Pas oyunu oynayan ve ortalama yüzde atmış topa sahip olan Galatasaray, ancak yüzde 38 topa sahip olduğu ve kalesinde pek çok pozisyon gördüğü, etkisiz kaldığı ilk yarıyı 1-1 gibi çok iyi bir skorla kapattıysa, o çok şikayet ettiği soğuk hava ile bozuk sahaya teşekkür etmeli.
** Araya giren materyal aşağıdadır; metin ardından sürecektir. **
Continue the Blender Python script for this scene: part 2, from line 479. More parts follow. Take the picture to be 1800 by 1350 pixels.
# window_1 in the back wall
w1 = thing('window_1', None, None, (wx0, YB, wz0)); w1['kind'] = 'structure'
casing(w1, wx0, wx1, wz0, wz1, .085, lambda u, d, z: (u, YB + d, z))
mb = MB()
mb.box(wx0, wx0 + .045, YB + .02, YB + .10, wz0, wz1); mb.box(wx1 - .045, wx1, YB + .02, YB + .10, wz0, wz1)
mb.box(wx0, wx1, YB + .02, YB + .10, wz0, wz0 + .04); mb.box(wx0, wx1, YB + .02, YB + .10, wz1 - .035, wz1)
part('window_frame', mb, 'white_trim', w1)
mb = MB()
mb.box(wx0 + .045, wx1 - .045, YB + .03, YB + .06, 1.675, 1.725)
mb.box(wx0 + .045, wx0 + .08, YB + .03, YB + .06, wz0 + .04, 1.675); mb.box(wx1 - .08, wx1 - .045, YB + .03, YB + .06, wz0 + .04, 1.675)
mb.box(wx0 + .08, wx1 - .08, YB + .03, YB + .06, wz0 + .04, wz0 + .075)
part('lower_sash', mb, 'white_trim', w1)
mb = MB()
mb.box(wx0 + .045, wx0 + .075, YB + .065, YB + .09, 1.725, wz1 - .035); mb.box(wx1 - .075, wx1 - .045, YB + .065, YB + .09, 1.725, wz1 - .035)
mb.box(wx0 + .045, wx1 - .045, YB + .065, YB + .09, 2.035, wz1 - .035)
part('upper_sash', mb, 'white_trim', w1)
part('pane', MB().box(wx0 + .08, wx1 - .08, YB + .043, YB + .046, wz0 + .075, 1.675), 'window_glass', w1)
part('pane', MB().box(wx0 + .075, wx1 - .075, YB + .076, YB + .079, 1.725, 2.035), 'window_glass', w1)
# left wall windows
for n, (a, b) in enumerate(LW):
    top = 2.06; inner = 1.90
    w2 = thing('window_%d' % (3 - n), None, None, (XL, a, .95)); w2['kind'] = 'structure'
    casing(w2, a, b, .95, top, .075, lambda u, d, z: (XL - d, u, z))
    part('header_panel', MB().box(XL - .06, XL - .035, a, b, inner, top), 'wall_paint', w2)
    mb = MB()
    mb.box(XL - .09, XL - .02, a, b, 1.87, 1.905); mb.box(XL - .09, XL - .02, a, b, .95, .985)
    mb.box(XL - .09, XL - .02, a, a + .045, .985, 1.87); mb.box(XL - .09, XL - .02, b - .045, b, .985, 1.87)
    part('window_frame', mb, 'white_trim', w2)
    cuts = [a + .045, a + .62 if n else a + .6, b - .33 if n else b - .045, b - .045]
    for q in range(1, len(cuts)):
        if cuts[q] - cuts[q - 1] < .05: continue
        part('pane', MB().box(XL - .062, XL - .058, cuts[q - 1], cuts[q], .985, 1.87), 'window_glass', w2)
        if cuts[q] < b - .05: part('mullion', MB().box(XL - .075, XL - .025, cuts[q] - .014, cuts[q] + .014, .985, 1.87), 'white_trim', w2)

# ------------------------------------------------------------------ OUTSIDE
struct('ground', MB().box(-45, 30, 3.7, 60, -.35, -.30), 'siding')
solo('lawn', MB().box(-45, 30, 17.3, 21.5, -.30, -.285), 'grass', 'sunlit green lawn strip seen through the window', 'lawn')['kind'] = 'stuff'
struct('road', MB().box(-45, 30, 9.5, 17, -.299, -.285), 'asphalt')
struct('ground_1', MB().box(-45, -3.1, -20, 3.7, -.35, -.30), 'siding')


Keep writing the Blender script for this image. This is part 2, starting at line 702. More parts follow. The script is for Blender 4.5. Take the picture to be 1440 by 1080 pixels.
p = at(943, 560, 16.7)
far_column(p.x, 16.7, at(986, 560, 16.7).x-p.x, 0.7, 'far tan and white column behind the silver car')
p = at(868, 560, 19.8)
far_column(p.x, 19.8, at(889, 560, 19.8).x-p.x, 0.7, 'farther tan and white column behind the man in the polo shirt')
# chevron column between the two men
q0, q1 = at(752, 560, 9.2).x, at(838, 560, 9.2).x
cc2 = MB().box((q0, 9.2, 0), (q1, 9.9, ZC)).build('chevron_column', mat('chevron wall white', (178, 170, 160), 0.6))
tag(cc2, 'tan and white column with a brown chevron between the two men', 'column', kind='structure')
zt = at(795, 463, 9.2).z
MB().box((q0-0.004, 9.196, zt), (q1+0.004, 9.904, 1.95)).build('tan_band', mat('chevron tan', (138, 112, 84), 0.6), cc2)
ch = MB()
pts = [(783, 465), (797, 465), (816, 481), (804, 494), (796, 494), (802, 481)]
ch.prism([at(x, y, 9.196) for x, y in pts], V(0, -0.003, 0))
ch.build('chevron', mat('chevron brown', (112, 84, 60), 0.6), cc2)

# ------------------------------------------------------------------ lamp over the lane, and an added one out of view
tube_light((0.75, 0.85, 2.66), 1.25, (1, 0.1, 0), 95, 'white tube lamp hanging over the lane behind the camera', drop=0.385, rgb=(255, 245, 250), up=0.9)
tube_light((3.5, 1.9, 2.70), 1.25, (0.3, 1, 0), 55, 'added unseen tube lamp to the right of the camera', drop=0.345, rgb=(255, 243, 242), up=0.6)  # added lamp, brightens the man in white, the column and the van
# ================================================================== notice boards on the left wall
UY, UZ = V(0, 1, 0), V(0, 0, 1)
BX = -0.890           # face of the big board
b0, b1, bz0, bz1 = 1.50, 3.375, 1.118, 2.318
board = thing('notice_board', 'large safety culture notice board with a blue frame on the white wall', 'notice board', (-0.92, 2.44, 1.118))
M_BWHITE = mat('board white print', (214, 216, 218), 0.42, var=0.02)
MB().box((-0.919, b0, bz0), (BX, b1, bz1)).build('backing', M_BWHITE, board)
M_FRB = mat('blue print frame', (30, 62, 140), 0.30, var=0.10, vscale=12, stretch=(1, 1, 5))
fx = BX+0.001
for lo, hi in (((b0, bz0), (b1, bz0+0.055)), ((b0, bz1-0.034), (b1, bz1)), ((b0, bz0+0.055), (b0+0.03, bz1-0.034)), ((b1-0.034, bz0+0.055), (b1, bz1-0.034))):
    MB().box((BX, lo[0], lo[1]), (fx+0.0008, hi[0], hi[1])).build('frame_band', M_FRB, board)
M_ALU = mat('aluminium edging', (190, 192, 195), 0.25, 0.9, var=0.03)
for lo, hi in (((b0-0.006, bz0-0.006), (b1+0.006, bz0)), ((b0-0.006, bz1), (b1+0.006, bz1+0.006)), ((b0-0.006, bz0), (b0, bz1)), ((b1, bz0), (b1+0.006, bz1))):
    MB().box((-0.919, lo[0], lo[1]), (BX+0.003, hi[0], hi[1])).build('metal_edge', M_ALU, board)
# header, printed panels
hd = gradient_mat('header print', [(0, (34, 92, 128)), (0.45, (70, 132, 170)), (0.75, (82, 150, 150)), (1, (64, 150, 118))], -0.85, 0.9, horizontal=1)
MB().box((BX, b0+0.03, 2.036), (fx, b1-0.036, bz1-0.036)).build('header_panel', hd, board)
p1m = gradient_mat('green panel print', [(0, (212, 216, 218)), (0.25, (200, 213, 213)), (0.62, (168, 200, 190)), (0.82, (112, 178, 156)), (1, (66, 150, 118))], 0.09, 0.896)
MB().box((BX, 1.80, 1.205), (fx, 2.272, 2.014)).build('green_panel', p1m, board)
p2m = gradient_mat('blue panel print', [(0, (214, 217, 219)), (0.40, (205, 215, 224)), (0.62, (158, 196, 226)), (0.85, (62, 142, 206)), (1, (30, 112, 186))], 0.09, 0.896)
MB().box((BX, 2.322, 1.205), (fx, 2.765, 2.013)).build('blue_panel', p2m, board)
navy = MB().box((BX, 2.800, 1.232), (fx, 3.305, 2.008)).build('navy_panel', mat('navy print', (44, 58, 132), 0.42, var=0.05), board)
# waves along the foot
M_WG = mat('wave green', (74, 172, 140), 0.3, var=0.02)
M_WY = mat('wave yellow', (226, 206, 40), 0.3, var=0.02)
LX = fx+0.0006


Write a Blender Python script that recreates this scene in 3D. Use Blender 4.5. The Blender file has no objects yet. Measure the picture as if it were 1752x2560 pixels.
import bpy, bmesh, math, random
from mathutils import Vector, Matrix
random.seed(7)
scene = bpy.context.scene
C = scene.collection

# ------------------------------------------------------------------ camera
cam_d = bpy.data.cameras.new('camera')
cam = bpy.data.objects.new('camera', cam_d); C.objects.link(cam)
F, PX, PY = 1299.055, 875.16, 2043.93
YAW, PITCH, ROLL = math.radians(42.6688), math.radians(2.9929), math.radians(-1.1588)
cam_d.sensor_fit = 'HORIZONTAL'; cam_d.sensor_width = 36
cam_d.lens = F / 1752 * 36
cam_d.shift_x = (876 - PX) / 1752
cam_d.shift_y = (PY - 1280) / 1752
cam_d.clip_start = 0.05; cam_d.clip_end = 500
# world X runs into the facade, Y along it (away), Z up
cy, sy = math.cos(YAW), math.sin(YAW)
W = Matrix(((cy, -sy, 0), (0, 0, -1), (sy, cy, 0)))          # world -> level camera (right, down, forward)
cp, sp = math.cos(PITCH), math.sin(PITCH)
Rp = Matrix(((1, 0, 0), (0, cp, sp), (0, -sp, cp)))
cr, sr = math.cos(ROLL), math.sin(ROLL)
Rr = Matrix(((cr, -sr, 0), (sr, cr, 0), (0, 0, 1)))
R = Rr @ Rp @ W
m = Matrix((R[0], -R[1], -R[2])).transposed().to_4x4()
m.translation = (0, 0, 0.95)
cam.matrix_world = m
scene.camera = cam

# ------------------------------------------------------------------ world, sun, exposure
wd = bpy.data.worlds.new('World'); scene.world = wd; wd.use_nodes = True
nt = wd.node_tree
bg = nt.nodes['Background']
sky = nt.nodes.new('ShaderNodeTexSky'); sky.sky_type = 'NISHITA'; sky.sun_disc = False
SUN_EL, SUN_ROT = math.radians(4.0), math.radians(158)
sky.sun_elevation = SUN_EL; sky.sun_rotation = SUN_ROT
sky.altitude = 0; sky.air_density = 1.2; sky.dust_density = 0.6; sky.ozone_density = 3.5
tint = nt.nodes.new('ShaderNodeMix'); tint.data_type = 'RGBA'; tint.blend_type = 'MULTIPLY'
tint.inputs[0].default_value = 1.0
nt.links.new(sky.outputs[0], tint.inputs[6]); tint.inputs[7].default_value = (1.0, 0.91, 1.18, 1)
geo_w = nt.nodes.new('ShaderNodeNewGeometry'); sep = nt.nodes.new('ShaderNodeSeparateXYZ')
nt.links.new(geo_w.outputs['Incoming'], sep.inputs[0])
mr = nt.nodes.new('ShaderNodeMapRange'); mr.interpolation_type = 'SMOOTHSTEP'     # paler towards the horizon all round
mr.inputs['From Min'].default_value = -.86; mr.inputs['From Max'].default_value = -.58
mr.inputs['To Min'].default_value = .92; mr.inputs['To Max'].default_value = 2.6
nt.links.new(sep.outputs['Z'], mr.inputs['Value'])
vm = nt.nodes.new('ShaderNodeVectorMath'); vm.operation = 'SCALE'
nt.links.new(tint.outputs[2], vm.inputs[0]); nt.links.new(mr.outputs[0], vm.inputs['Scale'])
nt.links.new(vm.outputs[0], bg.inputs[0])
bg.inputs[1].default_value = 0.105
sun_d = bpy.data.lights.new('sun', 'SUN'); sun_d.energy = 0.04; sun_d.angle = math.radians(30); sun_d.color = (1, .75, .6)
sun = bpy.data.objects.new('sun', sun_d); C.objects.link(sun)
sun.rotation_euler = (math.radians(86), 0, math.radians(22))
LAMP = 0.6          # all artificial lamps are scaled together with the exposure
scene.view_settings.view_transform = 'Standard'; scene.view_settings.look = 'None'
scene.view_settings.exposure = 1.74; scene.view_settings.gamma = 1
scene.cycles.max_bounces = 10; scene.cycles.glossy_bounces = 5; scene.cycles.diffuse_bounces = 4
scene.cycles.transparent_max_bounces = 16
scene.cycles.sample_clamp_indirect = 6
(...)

Çünkü oynayan Osmanlıspor olunca fiziki engeller en çok onlar için geçerliydi.
İkinci devre Galatasaray takımın boyunu kısalttı ve daha kompakt oynayıp topa sahip olmaya çalıştı. Osmanlıspor da hemen kendi formatına döndü... Topu kapıp hızlı ataklara...
Futbolun adaleti maçın berabere bitmesine izin vermek istemedi ve 85’te Webo, Osmanlıspor’a hak ettiği galibiyeti kazandırdı derken şans bir daha güldü Galatasaray’a ve bir dakika sonra Semih beraberlik golünü attı.
Galatasaray havadan ve sahadan korktuğu kadar kimseden korkmadan gelmişti Ankara’ya ama asıl korkması gereken kendi orta sahasıydı. Top rakipteyken işe yaramayan forvet hattıydı. Kanatları kapatamayan bekleriydi.
Galatasaray son üç haftadır galip geliyordu ama futboluyla değil; sadece skor tabelasında. Rakiplerine fırsat veriyordu çünkü... Kaderini rakibin becerisi yazıyordu. Osmanlıspor karşısında ise daha da ötesine geçti ve oyunu rakibe bıraktı. Aldığı puan Noel hediyesinden farksızdı.